En mi experiencia como profesor de filosofía he jugado durante años el papel de un Bonhomet cualquiera, zarandeando las convicciones de mis alumnos y llevándoles desde una opción a su contraria, para mostrarles que ningún sistema filosófico responde satisfactoriamente a las dudas que plantea. Visto así, quizá no valga la pena emprender semejante excursión intelectual. Algunas veces he pensado que mi actividad docente bien pudiera parecer un ejercicio malabar, aunque, si se piensa bien, el malabarismo circense no está exento de alguna utilidad. Tanto si el curso académico acababa en Nietzsche como si lo hacía en Heidegger o en la Escuela de Frankfurt, siempre quedaba abierta la posibilidad de continuar ahondando en el tema o de contemplarlo desde otro punto de vista. En todo caso, la conclusión era siempre la misma: resulta imposible atravesar la epidermis del asunto.
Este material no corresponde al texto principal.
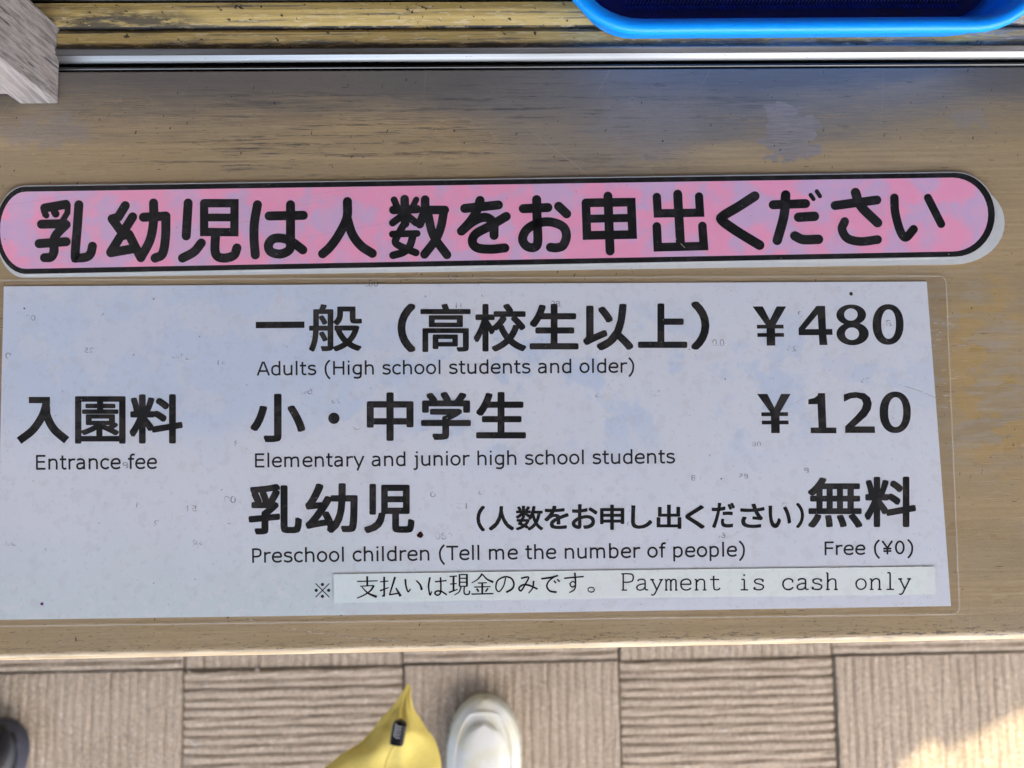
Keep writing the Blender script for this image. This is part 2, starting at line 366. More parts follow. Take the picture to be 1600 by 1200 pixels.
# ------------------------------------------------ kiosk under and round the counter (its wall hides behind the counter edge)
k = MB(); k.box((-1.6, .02, FLOOR), (1.8, .10, -.032))
kw = k.build('kiosk_wall', M['wall']); tag(kw, 'board wall of the ticket kiosk below the counter', 'wall')
k = MB(); k.box((-3.4, 1.5, FLOOR), (3.4, 1.58, 1.448))
tag(k.build('kiosk_back_wall', M['wall']), 'brown boarded back wall inside the ticket kiosk behind the sill', 'wall')
for sx in (-1.25, 1.2):  # side walls out of view, added to cut sky light on the post
    k = MB(); k.box((sx, .16, FLOOR), (sx+.05, 1.499, 1.448))
    tag(k.build('kiosk_shade_wall', M['wall']), 'unseen boarded side wall added to block sky light, '+('left' if sx < 0 else 'right')+' of the counter window', 'wall')
# unseen canopy added for shade, edge cut to leave the lower-right sun patch
ZR = 1.45
def sh(px, py):
    p = U(px, py, FLOOR); return p+SUNV*((ZR-FLOOR)/SUNV.z)
pts = [sh(1330, 1290), sh(1418, 1188), sh(1448, 1160), sh(1474, 1160), sh(1480, 1176), sh(1530, 1146), sh(1552, 1134), sh(1620, 1100), sh(1800, 1040)]  # edge shaped from the shadow outline, cast back along the sun
a0 = pts[0]; pl = [(-3.5, a0.y-.6)]+[(a0.x, a0.y-.25)]+[(p.x, p.y) for p in pts]+[(3.5, pts[-1].y+.9), (3.5, 2.5), (-3.5, 2.5)]
me = bpy.data.meshes.new('shade_canopy'); bm = bmesh.new()
f = bm.faces.new([bm.verts.new((x, y, ZR)) for x, y in pl]); r_ = bmesh.ops.extrude_face_region(bm, geom=[f])
for v in r_['geom']:
    if isinstance(v, bmesh.types.BMVert): v.co.z += .03
bmesh.ops.recalc_face_normals(bm, faces=bm.faces); bm.to_mesh(me); bm.free()
tag(link('shade_canopy', me, M['shade_roof']), 'unseen brown stained board canopy added to shade the ticket counter', 'canopy')

# ================================================================== counter board
YF, YB = -.0923, .1722
ct = tag(empty('counter', (0, YF, -.03)), 'worn brown varnished wooden counter board carrying both notices', 'counter')
prof = [(YB, -.03), (YB, -.0002), (YB-.0002, 0), (YB-.0006, 0), (YF+.0052, 0)]
for i in range(9):
    a = math.pi/2*i/8; r = .0045
    prof.append((YF+r-r*math.sin(a), -r+r*math.cos(a)))
prof += [(YF, -.026), (YF+.004, -.03)]
m = MB(); xs = [-.75+1.6*i/40 for i in range(41)]
m.grid([[(x, y, z) for y, z in prof] for x in xs]); o = m.build('counter_board', M['counter'], ct, True)
# film of tape edges and long hairline scratches lying on the board / notices
# ================================================================== window sill and track
sl_ = tag(empty('window_sill', (0, YB, 0)), 'scratched yellow grooved window sill with a shiny metal track along its front', 'window sill')
Y0 = U(800, 78).y
def ext(name, prof, mat, smooth=False, x0=None, x1=.85):
    m = MB(); x0_ = -.75 if x0 is None else x0
    m.grid([[(x0_+(x1-x0_)*i/24, y, z) for y, z in prof] for i in range(25)]); return m.build(name, mat, sl_, smooth)
yy = lambda py: U(900, py).y
sp_ = [(yy(79), -.02), (yy(79), .0010), (yy(77), .0022), (yy(66), .0030), (yy(54), .0030), (yy(50), .0024), (yy(48), .0012), (yy(45), .0012), (yy(44.5), .0027), (yy(40), .0033), (yy(32), .0041), (yy(22), .0046), (yy(11), .0044), (yy(8), .0030), (yy(7), -.002)]
ext('sill_moulding', sp_, M['sill'])
ext('inner_lip', [(yy(7.5), -.004), (yy(7.5), .0050), (yy(6), .0056), (yy(5), .0050), (yy(5), -.004)], M['alu'])
ext('inner_ledge', [(yy(5), .001), (.60, .001)], M['olive'])
tr = [(yy(79.5), -.01), (yy(79.5), .0040), (yy(80.5), .0046), (yy(82), .0045), (yy(88), .0033), (yy(88.4), .0029), (yy(88.9), .0031), (yy(94), .0012), (yy(96), .0002), (yy(97.2), -.0015), (yy(97.6), -.006)]
ext('sliding_track', tr, M['alu'], False)
ext('track_groove', [(yy(97.6), -.0045), (YB+.0009, -.0045)], M['darkalu'])
ext('track_lip', [(YB+.0022, -.0045), (YB+.0021, .0004), (YB+.0014, .0009), (YB+.0007, .0002), (YB+.0006, -.006)], M['darkalu'], True)

# ================================================================== weathered post
B1, B2, B4 = U(33, 163), U(92, 163), U(108, 45)
x1, x2 = B1.x, B2.x; y1, y2 = B2.y, B4.y
pf = [(x1, .0), (x2, .0), (x2, .95), (-.36, .95), (-.36, .0098), (x1, .0098)]
me = bpy.data.meshes.new('post'); bm = bmesh.new()
f = bm.faces.new([bm.verts.new((x, y1, z+.0004)) for x, z in pf]); r_ = bmesh.ops.extrude_face_region(bm, geom=[f])
for v in r_['geom']:
    if isinstance(v, bmesh.types.BMVert): v.co.y = y2
bmesh.ops.recalc_face_normals(bm, faces=bm.faces); bm.to_mesh(me); bm.free()
po = tag(link('window_post', me, M['post']), 'weathered grey wooden window post standing at the left end of the metal track', 'post'); bevel(po, .0008)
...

Y si trasladamos esta actividad de conocimiento al terreno de la reflexión sobre la vida, la profusión de respuestas –parcialmente verdaderas, contrarias, contradictorias, convincentes, discutibles, falsas– puede hacernos caer en el desánimo. ¿Cómo hay que actuar? –nos preguntamos–. ¿Qué clase de persona debemos ser? La respuesta siempre es eventual. Ya escribió Bauman que en una sociedad líquida hay que acostumbrarse a la falta de garantías –no hay fundamentación sólida para la ética– y pensar que la sociedad perfecta, como el hombre perfecto, no son viables ni cognoscibles[2].
Pero dejemos de lado a Bauman y volvamos a nuestro sabio doctor. ¿Qué hubiera dicho sobre la incerteza nuestro insigne Tribulat Bonhomet? ¿Cuáles hubieran sido sus palabras de consuelo frente a las dificultades del conocimiento y cuáles sus recomendaciones morales? Concluyamos con una imagen cedida por Villiers de l’Isle-Adam que quizá sirva de respuesta:
Al concluir el Banquete Anual de Eventualistas, presidido por él mismo, mientras el resto de comensales departía inútilmente sobre el futuro de la humanidad, el doctor Bonhomet olvidaba sus preocupaciones, moderaba su ansiedad con un vasito de leche humana -proporcionado por su fiel nodriza- y dejaba que su cuerpo fluyera ligero, el espíritu ecléctico, el corazón libre, las convicciones eventuales y la conciencia ociosa, como corresponde a un auténtico eventualista, alguien tan inasible e imprevisible como la mismísima verdad.
[1] Villiers de L’Isle-Adam: La extraña historia del Doctor Bonhomet, Alfaguara (1977).
[2] Zygmunt Bauman: Ética posmoderna (2005).